Ma il dato sorprendente arriva dal satellite: sui 1.980 ettari coinvolti dai roghi, infatti, circa 960 ettari di vegetazione risultano «completamente distrutti», 770 ettari «molto danneggiati» e 250 ettari «leggermente danneggiati». Sono proprio queste ultime le parcelle che sono state trattate con la tecnica del «fuoco prescritto» nel marzo 2016, nell'ambito di un programma promosso dalla Regione Campania attraverso SMA Campania e di cui la professoressa Assunta Esposito era responsabile per conto dell'Università Vanvitelli. La tecnica utilizzata spiegano gli esperti - consiste nella riduzione del carico di combustibile fine presente in bosco con l'obiettivo specifico, in questo caso, di ridurre il rischio incendi. Insomma, con interventi di manutenzione dei cosiddetti «viali taglia fuoco», riducendo la infiammabilità dei siti, si riducono i rischi di propagazione dei roghi. Ovviamente questa non è la sola via per ridurre i pericoli tengono a chiarire gli esperti ma si tratta, comunque, di un primo approccio in grado di assicurare risultati apprezzabili. 

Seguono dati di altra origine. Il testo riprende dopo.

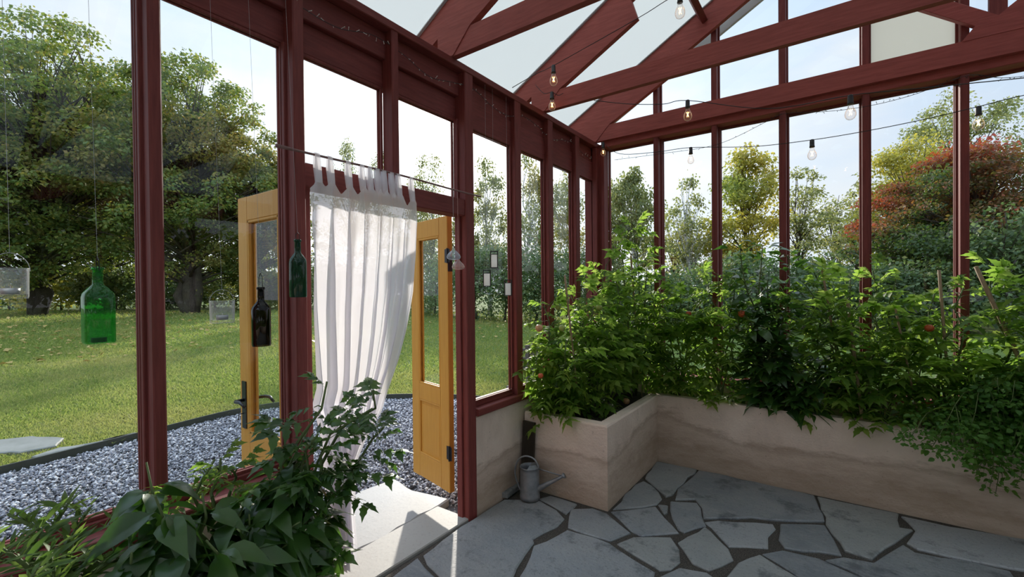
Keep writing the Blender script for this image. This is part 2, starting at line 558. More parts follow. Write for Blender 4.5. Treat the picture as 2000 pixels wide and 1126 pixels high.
# ------------------------------------------------------------------ mesh helpers
class MB:
    def __init__(s):
        s.v, s.f, s.mi, s.n = [], [], [], 0

    def add(s, verts, faces, mi=0):
        b = s.n
        s.v.extend(tuple(map(float, p)) for p in verts)
        s.n += len(verts)
        for f in faces:
            s.f.append(tuple(i + b for i in f))
            s.mi.append(mi)
        return s

    def beam(s, p0, p1, w, h, up=(0, 0, 1), ch=0.004, mi=0):
        """a squared timber from p0 to p1 along its centre line, w across, h along up, its long edges eased by ch"""
        p0, p1 = Vector(p0), Vector(p1)
        a = (p1 - p0).normalized()
        u = Vector(up)
        u = (u - a * u.dot(a)).normalized()
        r = a.cross(u)
        hw, hh = w / 2, h / 2
        c = min(ch, hw * 0.4, hh * 0.4)
        prof = [(hw - c, -hh), (hw, -hh + c), (hw, hh - c), (hw - c, hh), (-hw + c, hh), (-hw, hh - c), (-hw, -hh + c), (-hw + c, -hh)]
        vs = [p0 + r * x + u * y for x, y in prof] + [p1 + r * x + u * y for x, y in prof]
        fs = [(i, (i + 1) % 8, 8 + (i + 1) % 8, 8 + i) for i in range(8)]
        fs += [tuple(reversed(range(8))), tuple(range(8, 16))]
        return s.add(vs, fs, mi)

    def box(s, lo, hi, ch=0.004, mi=0):
        lo, hi = Vector(lo), Vector(hi)
        size = hi - lo
        ax = max(range(3), key=lambda i: size[i])
        c = (lo + hi) / 2
        p0, p1 = c.copy(), c.copy()
        p0[ax], p1[ax] = lo[ax], hi[ax]
        if ax == 2:
            return s.beam(p0, p1, size.x, size.y, (0, 1, 0), ch, mi)
        if ax == 0:
            return s.beam(p0, p1, size.y, size.z, (0, 0, 1), ch, mi)
        return s.beam(p0, p1, size.x, size.z, (0, 0, 1), ch, mi)

    def tube(s, pts, r, seg=8, mi=0, cap=True):
        pts = [Vector(p) for p in pts]
        rs = r if hasattr(r, '__len__') else [r] * len(pts)
        b = s.n
        rings = []
        prev = None
        for i, p in enumerate(pts):
            a = (pts[min(i + 1, len(pts) - 1)] - pts[max(i - 1, 0)])
            a = a.normalized() if a.length > 1e-9 else Vector((0, 0, 1))
            if prev is None:
                u = a.orthogonal().normalized()
            else:
                u = prev - a * prev.dot(a)
                u = u.normalized() if u.length > 1e-6 else a.orthogonal().normalized()
            prev = u
            w = a.cross(u)
            rings.append([p + (u * math.cos(2 * math.pi * k / seg) + w * math.sin(2 * math.pi * k / seg)) * rs[i] for k in range(seg)])
        vs = [q for ring in rings for q in ring]
        fs = []
        for i in range(len(pts) - 1):
            for k in range(seg):
                k2 = (k + 1) % seg
                fs.append((i * seg + k, i * seg + k2, (i + 1) * seg + k2, (i + 1) * seg + k))
        if cap:
            fs.append(tuple(reversed(range(seg))))
            fs.append(tuple(range((len(pts) - 1) * seg, len(pts) * seg)))
        return s.add(vs, fs, mi)

    def lathe(s, prof, c=(0, 0, 0), seg=24, mi=0, sq=0.0, cap=False):
        """prof: (radius, z) from the bottom up; sq > 0 squares the section"""
        vs, fs = [], []
        for r, z in prof:
            for k in range(seg):
                a = 2 * math.pi * k / seg
                ca, sa = math.cos(a), math.sin(a)
                q = 1.0
                if sq > 0 and r > 0:
                    q = 1.0 / (abs(ca) ** (2 + 8 * sq) + abs(sa) ** (2 + 8 * sq)) ** (1 / (2 + 8 * sq))
                    if r < 0.022:
                        q = 1.0
                vs.append((c[0] + r * q * ca, c[1] + r * q * sa, c[2] + z))
        for i in range(len(prof) - 1):
            for k in range(seg):
                k2 = (k + 1) % seg
                fs.append((i * seg + k, i * seg + k2, (i + 1) * seg + k2, (i + 1) * seg + k))
        if cap:
            fs.append(tuple(reversed(range(seg))))
            fs.append(tuple(range((len(prof) - 1) * seg, len(prof) * seg)))
        return s.add(vs, fs, mi)

    def prism(s, poly, d0, d1, axis='y', mi=0):
        """poly: points (a, b) in the plane across the axis; extruded from d0 to d1. axis y: (x, z); axis z: (x, y); axis x: (y, z)"""
        n = len(poly)

        def P(a, b, d):
            return {'y': (a, d, b), 'z': (a, b, d), 'x': (d, a, b)}[axis]
        vs = [P(a, b, d0) for a, b in poly] + [P(a, b, d1) for a, b in poly]
        fs = [(i, (i + 1) % n, n + (i + 1) % n, n + i) for i in range(n)] + [tuple(reversed(range(n))), tuple(range(n, 2 * n))]
        return s.add(vs, fs, mi)

    def build(s, name, mats, parent=None, loc=(0, 0, 0), smooth=False, fix=True):
        me = bpy.data.meshes.new(name)
        L = Vector(loc)
        me.from_pydata([(p[0] - L[0], p[1] - L[1], p[2] - L[2]) for p in s.v], [], s.f)
        mats = mats if isinstance(mats, (list, tuple)) else [mats]
        for m in mats:
            me.materials.append(m)
        if len(mats) > 1:
            me.polygons.foreach_set('material_index', s.mi)
        if fix:
            bm = bmesh.new()
            bm.from_mesh(me)
            bmesh.ops.recalc_face_normals(bm, faces=bm.faces)
            bm.to_mesh(me)
            bm.free()
        if smooth:
            me.polygons.foreach_set('use_smooth', [True] * len(me.polygons))
        o = bpy.data.objects.new(name, me)
        COL.objects.link(o)
        if parent is not None:
            o.parent = parent
        else:
            o.location = L
        return o


def tag(o, label=None, cat=None, group=None, kind=None):
    for k, v in (('label', label), ('category', cat), ('group', group), ('kind', kind)):
        if v:
            o[k] = v
    return o


class Thing:
    """an Empty at the thing's base that parents its parts; parts are given in world coordinates"""

    def __init__(s, name, label, cat, loc, group=None, kind=None):
        s.loc = Vector(loc)
        s.o = bpy.data.objects.new(name, None)
        s.o.empty_display_size = 0.05
        s.o.location = s.loc
        COL.objects.link(s.o)
        tag(s.o, label, cat, group, kind)

    def part(s, name, mb, mats, smooth=False, label=None):
        o = mb.build(name, mats, s.o, s.loc, smooth)
        if label:
            o['label'] = label
        return o

    def sub(s, par, name, mb, mats, smooth=False, label=None):
        o = mb.build(name, mats, par, s.loc, smooth)
        if label:
            o['label'] = label
        return o


def struct(name, mb, mats, parent=None, loc=(0, 0, 0), label=None, smooth=False, cat=None):
    o = mb.build(name, mats, parent, loc, smooth)
    if parent is None:
        tag(o, label, cat, None, 'structure')
    return o


def raw_mesh(name, V, T, mat, parent=None, loc=(0, 0, 0), tint=None, smooth=False):
    """a mesh of triangles straight from arrays"""
    V = np.asarray(V, dtype=np.float32) - np.array(loc, dtype=np.float32)
    T = np.asarray(T, dtype=np.int32)
    me = bpy.data.meshes.new(name)
    me.vertices.add(len(V))
    me.vertices.foreach_set('co', V.ravel())
    me.loops.add(T.size)
    me.loops.foreach_set('vertex_index', T.ravel())
    me.polygons.add(len(T))
    me.polygons.foreach_set('loop_start', np.arange(0, T.size, 3, dtype=np.int32))
    if smooth:
        me.polygons.foreach_set('use_smooth', np.ones(len(T), dtype=bool))
    if tint is not None:
        a = me.attributes.new('tint', 'FLOAT', 'POINT')
        a.data.foreach_set('value', np.asarray(tint, dtype=np.float32))
    me.update(calc_edges=True)
    me.validate()
    me.materials.append(mat)
    o = bpy.data.objects.new(name, me)
    COL.objects.link(o)
    if parent is not None:
        o.parent = parent
    else:
        o.location = loc
    return o


def nrm(a):
    return a / np.maximum(np.linalg.norm(a, axis=-1, keepdims=True), 1e-9)


def scatter(tv, tf, pos, dirv, nor, sc, tint=None):
    """copies of a leaf template (along +y, face up +z) at pos; returns vertices, triangles and per-vertex tint"""
    pos, dirv, nor = np.asarray(pos), nrm(np.asarray(dirv)), np.asarray(nor)
    x = nrm(np.cross(dirv, nor))
    z = np.cross(x, dirv)
    sc = np.asarray(sc)
    if sc.ndim == 1:
        sc = np.stack([sc] * 3, 1)
    tv = np.asarray(tv)
    k = len(tv)
    V = pos[:, None, :] + x[:, None, :] * (tv[None, :, 0:1] * sc[:, None, 0:1]) + dirv[:, None, :] * (tv[None, :, 1:2] * sc[:, None, 1:2]) + z[:, None, :] * (tv[None, :, 2:3] * sc[:, None, 2:3])
    T = np.asarray(tf)[None] + (np.arange(len(pos)) * k)[:, None, None]
    tt = None if tint is None else np.repeat(np.asarray(tint), k)
    return V.reshape(-1, 3), T.reshape(-1, 3), tt


def leaf_template(outline, fold=0.18, droop=0.25):
    """outline: (y along the leaf, half width) from the stalk to the tip; V-folded along the midrib and drooping to the tip"""
    v, f = [], []
    for y, w in outline:
        z = -droop * y * y
        v += [(-w, y - 0.06 * (w > 0.0), z + fold * w), (0, y, z), (w, y - 0.06 * (w > 0.0), z + fold * w)]
    for i in range(len(outline) - 1):
        a, b = 3 * i, 3 * i + 3
        f += [(a, a + 1, b + 1), (a, b + 1, b), (a + 1, a + 2, b + 2), (a + 1, b + 2, b + 1)]
    return np.array(v), np.array(f)


T_OVATE = leaf_template([(0, 0.012), (0.10, 0.03), (0.18, 0.13), (0.36, 0.235), (0.55, 0.225), (0.76, 0.125), (0.90, 0.05), (1.0, 0.0)], 0.42, 0.5)
T_NARROW = leaf_template([(0, 0.02), (0.25, 0.11), (0.55, 0.12), (1.0, 0.0)], 0.4, 0.2)
T_LOBED = leaf_template([(0, 0.03), (0.12, 0.26), (0.24, 0.18), (0.38, 0.32), (0.52, 0.20), (0.66, 0.22), (0.78, 0.10), (1.0, 0.0)], 0.3, 0.35)
T_ROUND = leaf_template([(0, 0.03), (0.2, 0.30), (0.5, 0.40), (0.8, 0.24), (1.0, 0.0)], 0.25, 0.3)
T_TREE = (np.array([(0, 0, 0), (-0.36, 0.45, 0.08), (0.36, 0.45, 0.08), (0, 1, -0.08)]), np.array([(0, 2, 1), (1, 2, 3)]))
T_STAR = (np.array([(0, 0, 0), (-0.5, 0.25, 0.06), (-0.18, 0.42, 0), (-0.42, 0.78, 0.02), (0, 1, -0.1), (0.42, 0.78, 0.02), (0.18, 0.42, 0), (0.5, 0.25, 0.06)]),
          np.array([(0, 2, 1), (0, 6, 2), (0, 7, 6), (2, 4, 3), (2, 6, 4), (6, 5, 4)]))


def compound_template(n=3, leaflet=T_LOBED):
    """a tomato leaf: pairs of leaflets along a drooping stalk and one at the tip"""
    V, F, b = [], [], 0
    def put(p, ang, s, tilt):
        nonlocal b
        v, f = leaflet
        ca, sa = math.cos(ang), math.sin(ang)
        q = v * s
        x = q[:, 0] * ca - q[:, 1] * sa
        y = q[:, 0] * sa + q[:, 1] * ca
        z = q[:, 2] - tilt * np.abs(x)
        V.append(np.stack([x + p[0], y + p[1], z + p[2]], 1))
        F.append(f + b)
        b += len(v)
    for i in range(n):
        y = 0.22 + 0.5 * i / max(n - 1, 1)
        z = -0.35 * y * y
        s = 0.30 + 0.06 * i
        put((0, y, z), 1.15, s, 0.25)
        put((0, y + 0.03, z), -1.15, s, 0.25)
    put((0, 0.72, -0.18), 0.0, 0.44, 0)
    v = np.array([(-0.010, 0, 0), (0.010, 0, 0), (-0.008, 0.75, -0.19), (0.008, 0.75, -0.19), (-0.01, 0.4, -0.05), (0.01, 0.4, -0.05)])
    V.append(v)
    F.append(np.array([(0, 1, 5), (0, 5, 4), (4, 5, 3), (4, 3, 2)]) + b)
    return np.concatenate(V), np.concatenate(F)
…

La comunità scientifica, intanto, si mobilita per dare un contributo al post-disastro. Un rapporto stilato da uno studioso di Portici e trasmesso al Comune è finito all'attenzione dell'assessore regionale all'Ambiente, il vicepresidente Fulvio Bonavitacola, cui il sindaco Vincenzo Cuomo ha sollecitato interventi immediati in vista della stagione autunnale. «L'accumulo sul terreno di cenere e carbone che in caso di forti piogge divengono fango, l'erosione del suolo per maggiore esposizione agli agenti atmosferici, l'impermeabilizzazione dello spessore di suolo più prossimo per cottura del suolo alle alte temperature sprigionate durante l'incendio - scrive il geologo Giovan Giuseppe Acerbo - sono fattori che generano non poca preoccupazione in vista della prossima stagione autunnale in cui sarà facilmente prevedibile il verificarsi di sporadici, ma intensi e parossistici fenomeni temporaleschi meglio noti come bombe d'acqua, che rilasciano in pochi minuti decine di centimetri di acqua piovana».